The business could be valued at about $4 billion to $6 billion depending on exactly which assets are included, one of the people said. No final decision has been made and there's no guarantee a deal will be reached, they said.
Vornado CEO Steve Roth first introduced the idea of a Washington spin off — along with the notion that Vornado might spin off its street retail too — in April of 2015 in his annual letter to shareholders. He, usually in response to analysts' questions, has since discussed it intermittently ever since.
His reasons have ranged from the strategic, such as a mismatch between Washington DC's fundamentals and New York's to the specific, such as the drag the half-vacant Skyline portfolio has on its operations. The various loans backing the 100-acre, mixed-use corporate park in Northern Virginia have become delinquent this year.

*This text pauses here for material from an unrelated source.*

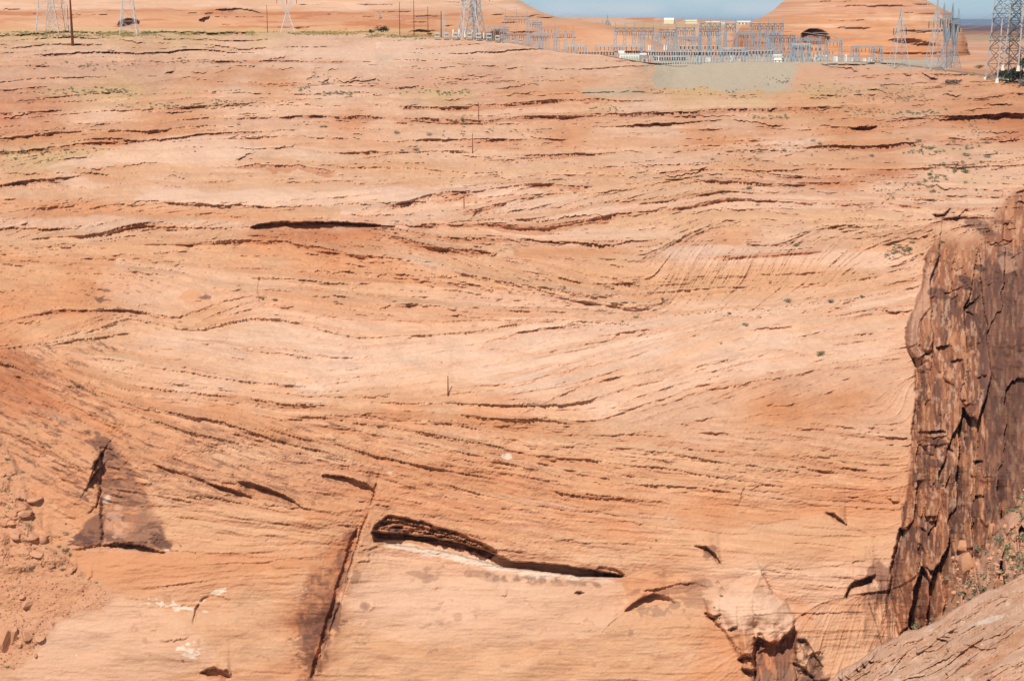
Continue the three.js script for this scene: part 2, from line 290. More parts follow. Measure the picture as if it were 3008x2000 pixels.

At times Roth has also focused on the positive aspects of the local portfolio and the benefits it could offer a new owner, such as the ongoing developments in Crystal City and Pentagon City
'Washington Co.', he said recently, will be well-capitalized to continue plans to develop an additional 2,600 units in Pentagon City and another 3,000 units in Crystal City.
JBG Cos., the largest privately-held real estate owner in the Washington DC area, made clear its desire to expand and retool its portfolio with its ultimately failed attempt to merge with New York REIT. This plan was scuttled after fierce pushback from New York REIT's shareholders who said the merger grossly undervalued the assets.